Giving it up was the hard part; realizing that it was not worth it was even harder. I know that it might be best for me, but it's so hard to see it disappear just like that. Thought I'd be able to gain something out of this .. but I haven't seen anything yet. Maybe I have to wait a bit longer? Idk. Feelin' so bad because I've let so many people down, I didn't think they'd really care that much about it though. Actually, come to think of it, nobody really cared until I brought it up. So it's whatever now. I'm tired of feelin' upset over the same bs constantly. What's past is past; I only have to worry about the present and future.
No shit I'm not alright .. just tryna cover it up cuz I thought you'd be able to figure it out yourself by now. Did this all for you and you just disappeared. Vanished and never came back. Thought you avoided me because it basically took over my life. Thought you avoided me because you thought I wouldn't have the time. Thought you avoided me because it was all I ever talked about. Well, here I am.

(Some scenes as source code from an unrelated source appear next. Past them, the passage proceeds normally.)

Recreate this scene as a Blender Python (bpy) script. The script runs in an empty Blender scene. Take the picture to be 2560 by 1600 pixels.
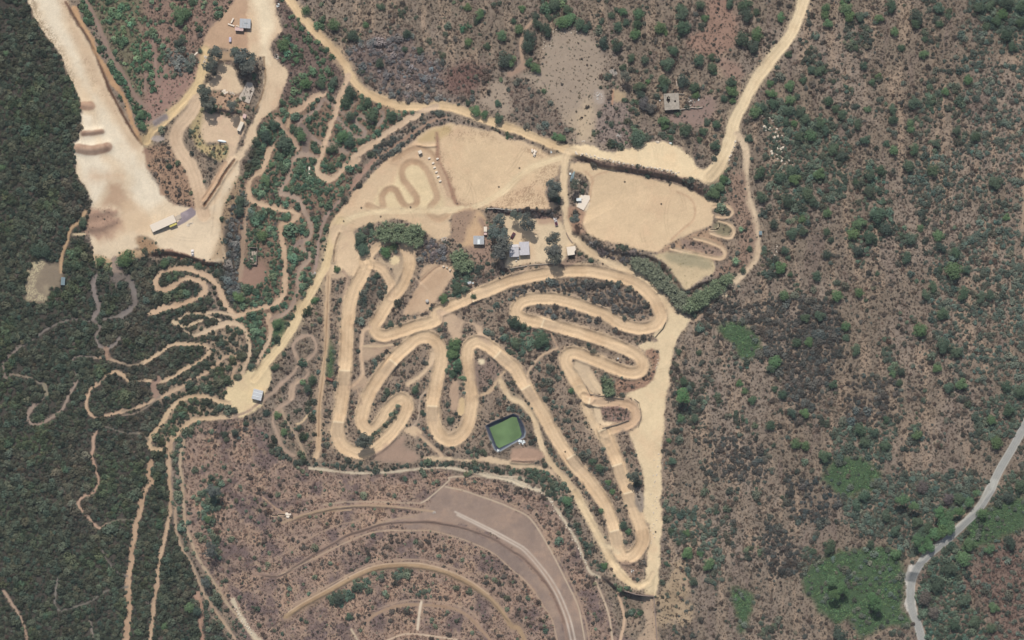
import bpy, math, random
import numpy as np
R = math.radians
scene = bpy.context.scene
COL = scene.collection
# ------------------------------------------------------------------ camera, sky, sun, exposure
S = 0.235                      # metres of ground per photograph pixel
CAM_H = 1500.0
cd = bpy.data.cameras.new("camera"); cam = bpy.data.objects.new("camera", cd); COL.objects.link(cam)
cam.location = (0, 0, CAM_H); cam.rotation_euler = (0, 0, 0)
cd.sensor_width = 36.0; cd.lens = 36.0 * CAM_H / (2560 * S); cd.clip_start = 10; cd.clip_end = 9000
scene.camera = cam
SUN_EL = 50.0
W = bpy.data.worlds.new("World"); scene.world = W; W.use_nodes = True
wn = W.node_tree.nodes; wl = W.node_tree.links
bg = wn["Background"]; bg.inputs[1].default_value = 0.085
sky = wn.new("ShaderNodeTexSky"); sky.sky_type = 'NISHITA'; sky.sun_disc = False
sky.sun_elevation = R(SUN_EL); sky.sun_rotation = R(-10.0); sky.air_density = 1.3; sky.dust_density = 2.5
wl.new(sky.outputs[0], bg.inputs[0])
sl = bpy.data.lights.new("sun", 'SUN'); sun = bpy.data.objects.new("sun", sl); COL.objects.link(sun)
sl.energy = 4.2; sl.angle = R(0.55); sl.color = (1.0, 0.955, 0.89)
from mathutils import Vector, Matrix
d = Vector((0.17 * math.cos(R(SUN_EL)), -0.985 * math.cos(R(SUN_EL)), -math.sin(R(SUN_EL))))
sun.rotation_euler = d.to_track_quat('-Z', 'Y').to_euler(); sun.location = (0, 300, 400)
scene.view_settings.view_transform = 'Standard'; scene.view_settings.look = 'None'
scene.view_settings.exposure = 0.13; scene.view_settings.gamma = 1.0
scene.cycles.max_bounces = 4; scene.cycles.diffuse_bounces = 3; scene.cycles.volume_bounces = 0
rng = np.random.default_rng(11); random.seed(5)
TF = 2419.0 / 640.0
M_ = S / TF                    # metres per tile unit

def lin(c): c = c / 255.0; return c / 12.92 if c <= 0.04045 else ((c + 0.055) / 1.055) ** 2.4
def C(r, g, b, k=1.42): return np.array([lin(r), lin(g), lin(b)]) / k

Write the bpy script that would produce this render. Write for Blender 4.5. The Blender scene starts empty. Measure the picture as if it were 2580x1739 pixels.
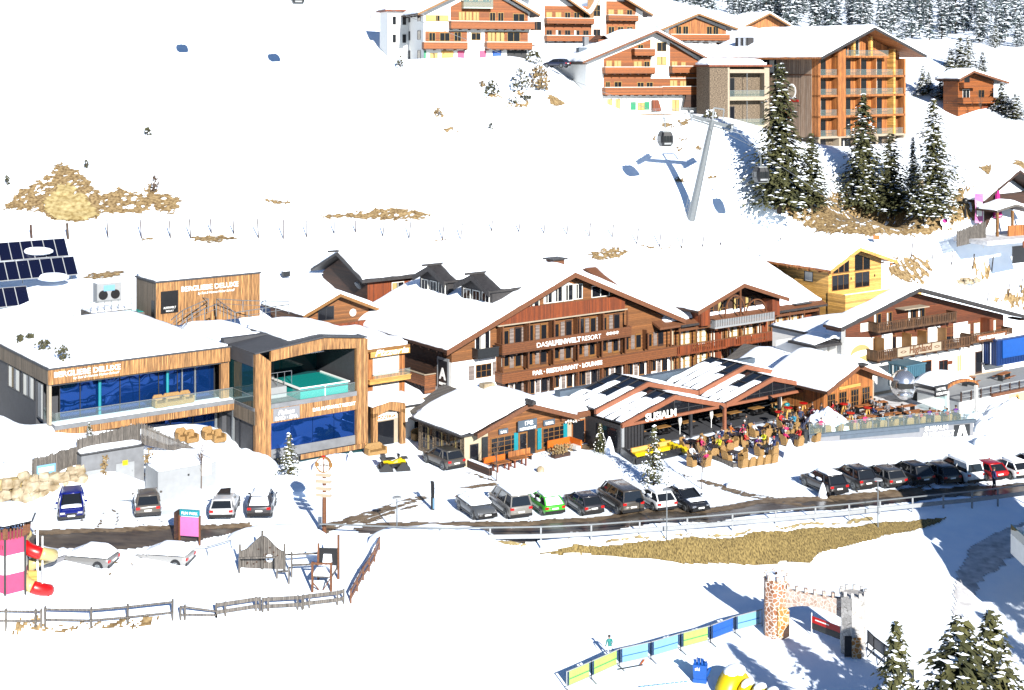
import bpy, bmesh, math, random
import numpy as np
from mathutils import Vector, Matrix
random.seed(7); RNG = np.random.default_rng(7)
C = bpy.context.scene.collection
R = math.radians
# ---------------------------------------------------------------- survey: level camera 35 m above the car park
F, CX, HY, CH = 3600.0, 1290.0, 170.0, 35.0
def P(px, py, Y): return Vector(((px-CX)*Y/F, Y, CH-(py-HY)*Y/F))
def Gz(px, py, z):
    Y = F*(CH-z)/(py-HY); return Vector(((px-CX)*Y/F, Y, z))
# ---------------------------------------------------------------- tagging helpers
def tag(o, label=None, cat=None, group=None, kind=None):
    if label: o['label'] = label
    if cat: o['category'] = cat
    if group: o['group'] = group
    if kind: o['kind'] = kind
    return o
def thing(name, label, cat, loc=(0,0,0), rz=0, group=None):
    o = bpy.data.objects.new(name, None); C.objects.link(o)
    o.empty_display_size = .3
    o.location = loc; o.rotation_euler = (0,0,rz)
    return tag(o, label, cat, group)
def link(name, me, mat=None, parent=None, smooth=False):
    o = bpy.data.objects.new(name, me); C.objects.link(o)
    if mat is not None:
        for m in (mat if isinstance(mat,(list,tuple)) else [mat]): me.materials.append(m)
    if smooth:
        me.polygons.foreach_set('use_smooth', [True]*len(me.polygons))
    if parent: o.parent = parent
    return o
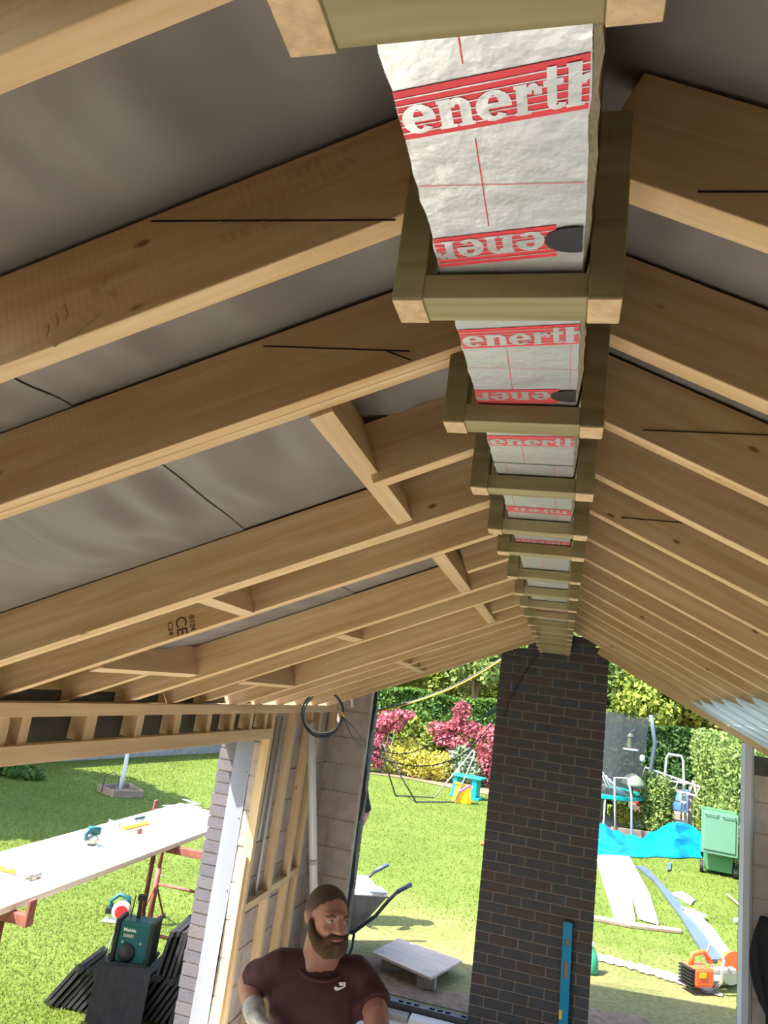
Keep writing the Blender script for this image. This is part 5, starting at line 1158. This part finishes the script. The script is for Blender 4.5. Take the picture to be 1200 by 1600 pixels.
tree('yellow green tree beyond the pale hedge', 6.2, 33, 7.0, 2.6, 7000, .15, 'leaf_light')
tree('broad green tree behind the dark hedge above the block gable wall', -9.8, 29, 6.0, 2.8, 7000, .14, 'leaf_hedge')
hedge('hedge', 'tall rough hedge far behind the trees', (-14, 35, 0), (12, 36.5, 5.4), 26000, .2, 'leaf_lime', faces='-y+z', grp='hedges round the lawn')
# the tree that shades the left lawn
tree('broad tree standing off to the left, shading the lawn', -11.0, 8.3, 6.6, 3.4, 15000, .24, 'leaf_hedge')
# grass blades over the lawn in view
n = 120000; y = 4.6+17*RNG.uniform(size=n)**1.3; xr_ = np.where(RNG.uniform(size=n) < .35, RNG.uniform(-.62, -.38, n), RNG.uniform(-.38, .34, n)); x = xr_*y*1.35
k = ~((y < 7.5) & (x > -1.7) & (x < 1.5)) & (x < 3.4) & ~((x > -2.3) & (x < 2.1) & (y < 6.8)); k &= RNG.uniform(size=n) > 1.15*np.clip((10.6-y)/2.2, 0, 1)*np.clip((x+3.0)/1.0, 0, 1); x, y = x[k], y[k]; n = len(x)
hh = RNG.uniform(.008, .022, n)*(1+.02*y); a = RNG.uniform(0, 2*PI, n); wd = .0028+.0005*y; lean = RNG.normal(size=(n, 2))*hh[:, None]*.7
v = np.empty((n, 3, 3)); v[:, 0] = np.stack([x-np.cos(a)*wd, y-np.sin(a)*wd, np.full(n, -.006)], 1); v[:, 1] = np.stack([x+np.cos(a)*wd, y+np.sin(a)*wd, np.full(n, -.006)], 1); v[:, 2] = np.stack([x+lean[:, 0], y+lean[:, 1], hh], 1)
me = bpy.data.meshes.new('grass'); me.vertices.add(3*n); me.vertices.foreach_set('co', v.reshape(-1)); me.loops.add(3*n); me.loops.foreach_set('vertex_index', np.arange(3*n, dtype=np.int32)); me.polygons.add(n)
me.polygons.foreach_set('loop_start', np.arange(0, 3*n, 3, dtype=np.int32)); me.polygons.foreach_set('loop_total', np.full(n, 3, dtype=np.int32))
dry = np.clip((10.2-y)/3.2, 0, 1)*np.clip((x+3.4)/1.4, 0, 1); at = me.attributes.new('shade', 'FLOAT', 'FACE'); at.data.foreach_set('value', np.clip(RNG.beta(1.5, 2, n)+.5*dry, 0, 1).astype(np.float32)); me.materials.append(M['grass']); me.update()
o = bpy.data.objects.new('grass', me); COL.objects.link(o); tag(o, 'short mown grass of the sunlit lawn', 'grass', None, 'stuff')
#=PART6=
# ================================================================== PEOPLE
def limb(b, pts, rad, n=14, sq=1.):
    """tapering limb with round ends"""
    P = [Vector(p) for p in pts]; R = list(rad); d0 = (P[0]-P[1]).normalized(); d1 = (P[-1]-P[-2]).normalized()
    b.tube([P[0]+d0*R[0]*.8, P[0]+d0*R[0]*.5]+P+[P[-1]+d1*R[-1]*.5, P[-1]+d1*R[-1]*.8], [R[0]*.35, R[0]*.78]+R+[R[-1]*.78, R[-1]*.35], n, sq=sq)
def voxel(o, size, it=6, fac=.5):
    m = o.modifiers.new('remesh', 'REMESH'); m.mode = 'VOXEL'; m.voxel_size = size; m.use_smooth_shade = True
    s_ = o.modifiers.new('smooth', 'SMOOTH'); s_.iterations = it; s_.factor = fac
def bake(o):
    """evaluated copy of the mesh, to project logos and brows onto it"""
    dg = bpy.context.evaluated_depsgraph_get(); ev = o.evaluated_get(dg); me = ev.to_mesh(); bm = bmesh.new(); bm.from_mesh(me); t = BVHTree.FromBMesh(bm); bm.free(); ev.to_mesh_clear(); return t
def hand(b, wrist, fwd, palm_n, thumb_side, curl=.5, s=1.):
    """palm, four unequal curled fingers, thumb from the side of the palm"""
    f = Vector(fwd).normalized(); nrm = Vector(palm_n).normalized(); nrm = (nrm-f*nrm.dot(f)).normalized(); sd = f.cross(nrm)*thumb_side; W = Vector(wrist)
    for q in (-1, -.33, .33, 1): limb(b, [W+sd*.010*q, W+f*.045*s+sd*.024*q*s, W+f*.095*s+sd*.033*q*s], [.017*s, .017*s, .013*s], 8)
    for q, L in ((1, .070), (.36, .080), (-.3, .075), (-.95, .058)):
        p0 = W+f*.092*s+sd*.032*q*s; P = [p0]; a = 0
        for seg in (.42, .32, .26):
            a += curl*.95; P.append(P[-1]+(f*math.cos(a)+nrm*math.sin(a))*L*seg*s*1.25)
        limb(b, P, [.0105*s, .0098*s, .009*s, .008*s], 8)
    p0 = W+f*.030*s+sd*.030*s; limb(b, [p0, p0+(f*.55+sd*.8+nrm*.2)*.038*s, p0+(f*.95+sd*.65+nrm*.5)*.068*s, p0+(f*1.0+sd*.35+nrm*.7)*.092*s], [.016*s, .0135*s, .012*s, .009*s], 8)
def person(label, root_T, spec):
    r = thing('person', label, 'person', T=root_T)
    J = spec; b = MB()
    S = J['spine']                                   # pelvis, waist, chest, neck base
    # torso under the clothes
    limb(b, S, [.140, .135, .130, .075], 20); b.ell(tuple(Vector(S[2])+Vector((0, 0, .02))), (.150, .105, .15), 20, 12)
    nk, hd = Vector(S[3]), Vector(J['head']); limb(b, [nk+Vector((0, .01, -.04)), nk*.45+hd*.55+Vector((0, .01, -.01)), hd+Vector((0, .015, -.03))], [.078, .066, .062], 16)
    HT = Matrix.Translation(hd) @ Matrix.Rotation(J['turn'], 4, 'Z') @ Matrix.Rotation(J['nod'], 4, 'X') @ Matrix.Rotation(J['tilt'], 4, 'Y') @ Matrix.Diagonal((.95, .97, .86, 1))
    # head: cranium, face, jaw, nose, brow, cheeks, lips, ears (face looks along -y)
    e = lambda c, q: b.ell(c, q, 18, 12, T=HT)
    e((0, .012, .042), (.074, .094, .085)); e((0, -.030, .0), (.064, .066, .088)); e((0, -.036, -.058), (.052, .050, .048)); e((0, -.058, -.088), (.030, .026, .022))
    e((0, -.086, .040), (.048, .018, .014)); e((.030, -.070, -.020), (.026, .024, .024)); e((-.030, -.070, -.020), (.026, .024, .024))
    for p, q in (((0, -.096, .018), (.0095, .012, .018)), ((0, -.106, -.002), (.012, .014, .016)), ((0, -.110, -.017), (.0155, .0155, .0125)), ((.012, -.101, -.020), (.010, .010, .009)), ((-.012, -.101, -.020), (.010, .010, .009))): e(p, q)
    e((0, -.090, -.050), (.026, .012, .011))
    for s_ in (-1, 1): e((s_*.076, .012, .004), (.010, .020, .031)); e((s_*.082, .018, .012), (.008, .014, .020))
    for side in ('R', 'L'):
        P = J['arm'+side]; limb(b, P[:3], [.058, .054, .044], 16); limb(b, [P[2], P[2]*.55+P[3]*.45, P[3]], [.047, .045, .030], 16)
        hd_ = J['hand'+side]; hand(b, P[3]+(P[3]-P[2]).normalized()*.005, *hd_)
        P = J['leg'+side]; limb(b, P, [.105, .095, .062, .058, .042], 16); limb(b, [P[-1]+Vector((0, .03, -.03)), P[-1]+Vector((0, -.07, -.045)), P[-1]+Vector((0, -.16, -.055))], [.040, .042, .034], 12)
    body = b.build('body', 'skin', r); voxel(body, .0052, 4, .5)
    # shirt
    b = MB(); limb(b, [Vector(S[0])+Vector((0, 0, .0)), S[1], Vector(S[2]), Vector(S[3])+Vector((0, 0, -.040))], [.168, .165, .150, .082], 24)
    b.ell(tuple(Vector(S[2])+Vector((0, -.012, .02))), (.168, .128, .16), 24, 14); b.ell(tuple(Vector(S[1])+Vector((0, -.02, .02))), (.170, .148, .17), 24, 14)
    for side in ('R', 'L'):
        P = J['arm'+side]; t = J.get('sleeve'+side, .62); e1 = P[1]*(1-t)+P[2]*t; limb(b, [Vector(S[3])+Vector((0, 0, -.03)), P[0], P[1]], [.060, .066, .066], 16)
        d = (e1-P[1]).normalized(); b.tube([P[0], P[1], P[1]*.5+e1*.5, e1], [.066, .068, .067, .068], 20)
    sh = b.build('tee_shirt' if J.get('short', True) else 'jacket', J['top'], r); voxel(sh, .0085, 5, .5)
    if J.get('short', True): sh['label'] = 'dark maroon short sleeved tee shirt'
    tx = bpy.data.textures.new('cloth_folds', 'CLOUDS'); tx.noise_scale = .11; tx.noise_depth = 2
    dm = sh.modifiers.new('folds', 'DISPLACE'); dm.texture = tx; dm.strength = .016; dm.mid_level = .5
    nb = nk+Vector((0, -.002, -.016)); MB().tube([nb+Vector((.085*math.cos(t), .080*math.sin(t)-.006, .024*math.sin(t))) for t in np.linspace(0, 2*PI, 33)], .0065, 8, caps=False).build('collar', J['top'], r, smooth=True)
    b = MB()
    for side in ('R', 'L'): P = J['leg'+side]; limb(b, [P[0]+Vector((0, 0, .04))]+P[1:-1]+[P[-1]+Vector((0, 0, .02))], [.135, .118, .085, .082, .075], 16)
    b.ell(tuple(Vector(S[0])), (.185, .15, .13), 20, 10); tr = b.build('trousers', 'trouser', r); voxel(tr, .012, 4)
    b = MB()
    for side in ('R', 'L'):
        P = J['leg'+side]; q = P[-1]; limb(b, [q+Vector((0, .05, -.02)), q+Vector((0, -.06, -.04)), q+Vector((0, -.18, -.055))], [.055, .055, .045], 12)
    bo = b.build('boots', 'black', r); voxel(bo, .012, 3)
    # hair cap cropped to the scalp, beard, brows, eyes, mouth
    hb = MB(); nU, nV = 40, 22; v = []
    for i in range(nV+1):
        el = PI/2-(PI*.64)*i/nV
        for j in range(nU):
            a = 2*PI*j/nU; fr = max(0, -math.sin(a)); lim = PI/2-PI*(.60-.315*fr**1.1) if True else 0
            lim += .05*math.sin(j*2.7)+.04*math.sin(j*7.1+1); ee = max(el, lim); q = .0016
            v.append(HT @ Vector(((.074+q)*math.cos(ee)*math.cos(a), .012+(.094+q)*math.cos(ee)*math.sin(a), .042+(.085+q)*math.sin(ee))))
    hb.add(v, [(i*nU+j, i*nU+(j+1) % nU, (i+1)*nU+(j+1) % nU, (i+1)*nU+j) for i in range(nV) for j in range(nU)])
    hair = hb.build('hair', 'hair', r, smooth=True); hair['label'] = 'short cropped dark hair'
    if J.get('beard'):
        b = MB(); e2 = lambda c, q: b.ell(c, q, 16, 10, T=HT)
        e2((0, -.060, -.095), (.042, .040, .036)); e2((0, -.072, -.075), (.043, .036, .022))
        for s_ in (-1, 1):
            limb(b, [HT @ Vector((s_*.070, -.004, -.005)), HT @ Vector((s_*.064, -.022, -.045)), HT @ Vector((s_*.047, -.052, -.078)), HT @ Vector((s_*.02, -.078, -.098))], [.010, .019, .027, .028], 12)
            limb(b, [HT @ Vector((s_*.004, -.106, -.036)), HT @ Vector((s_*.022, -.097, -.043)), HT @ Vector((s_*.034, -.082, -.062))], [.0065, .008, .012], 10)
        bd_ = b.build('beard', 'beard', r); voxel(bd_, .005, 2); bd_['label'] = 'full brown beard'
    for s_ in (-1, 1):
        MB().ell((s_*.030, -.0790, .017), (.0125, .0125, .0105), 14, 9, T=HT).build('eye', ['eyewhite'], r, smooth=True)
        MB().ell((s_*.030+.0035, -.0890, .0165), (.0052, .003, .0052), 12, 7, T=HT).build('iris', 'iris', r, smooth=True)
        MB().tube([HT @ Vector((s_*.015, -.0995, .034)), HT @ Vector((s_*.032, -.0955, .040)), HT @ Vector((s_*.050, -.080, .032))], [.0035, .0048, .0025], 8).build('eyebrow', 'hair', r, smooth=True)
        MB().tube([HT @ Vector((s_*.017, -.0885, .0235)), HT @ Vector((s_*.030, -.0935, .0285)), HT @ Vector((s_*.045, -.0805, .0215))], [.003, .0042, .003], 8).build('eyelid', 'skin', r, smooth=True)
    MB().tube([HT @ Vector((-.022, -.0945, -.052)), HT @ Vector((-.008, -.1030, -.0485)), HT @ Vector((.008, -.1030, -.0485)), HT @ Vector((.022, -.0945, -.052))], [.003, .0052, .0052, .003], 8).build('mouth', 'lip', r, smooth=True)
    return r, sh, body, HT
V_ = Vector
hp = aZ(511, 1436, 1.645); face_a = math.atan2(-hp.x, hp.y)      # chest towards the camera
RT = Matrix.Translation((hp.x, hp.y, 0)) @ Matrix.Rotation(face_a+.06, 4, 'Z')
RI = RT.inverted(); Wp = lambda px, py, dy: RI @ aY(px, py, hp.y+dy)
elR, wrR = Wp(390, 1534, .07), Wp(397, 1578, -.10); elL, wrL = Wp(587, 1580, .05), Wp(592, 1660, -.05)
spec = dict(spine=[V_((0, .10, .97)), V_((0, .085, 1.16)), V_((0, .055, 1.34)), V_((0, .025, 1.505))], sleeveL=.85, sleeveR=.6, head=V_((0, 0, 1.645)), turn=.42, nod=-.06, tilt=.04,
    armR=[V_((-.135, .045, 1.458)), V_((-.175, .06, 1.42)), elR, wrR], handR=((.35, -.6, -.6), (.6, .2, .3), 1, .55, .95),
    armL=[V_((.135, .05, 1.455)), V_((.175, .06, 1.415)), elL, wrL], handL=((-.05, -.3, -.95), (-.9, -.1, 0), -1, .35, .95),
    legR=[V_((-.10, .10, .92)), V_((-.11, .08, .70)), V_((-.12, .06, .50)), V_((-.12, .08, .36)), V_((-.13, .10, .095))], legL=[V_((.10, .10, .92)), V_((.11, .08, .70)), V_((.12, .06, .50)), V_((.12, .08, .36)), V_((.13, .10, .095))],
    top='shirt', beard=True)
man, shirt, body_, HT_ = person('bearded man in a dark maroon tee shirt standing below the roof, looking aside', RT, spec)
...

Wish you'd care more, but, I can't change you right? Really, I'm not tryn to. Just wanted something for you to think about. There's always this guy, then there's that guy, then back to this guy, and then, BAM! Karma just smacked you hard. It's a bitch ain't it? And what do you do? Come cryin to me like you always do. Just when I think there's a little spark that slowly ignites, it fades before it can no longer continue on. There you go again ..just like music on repeat.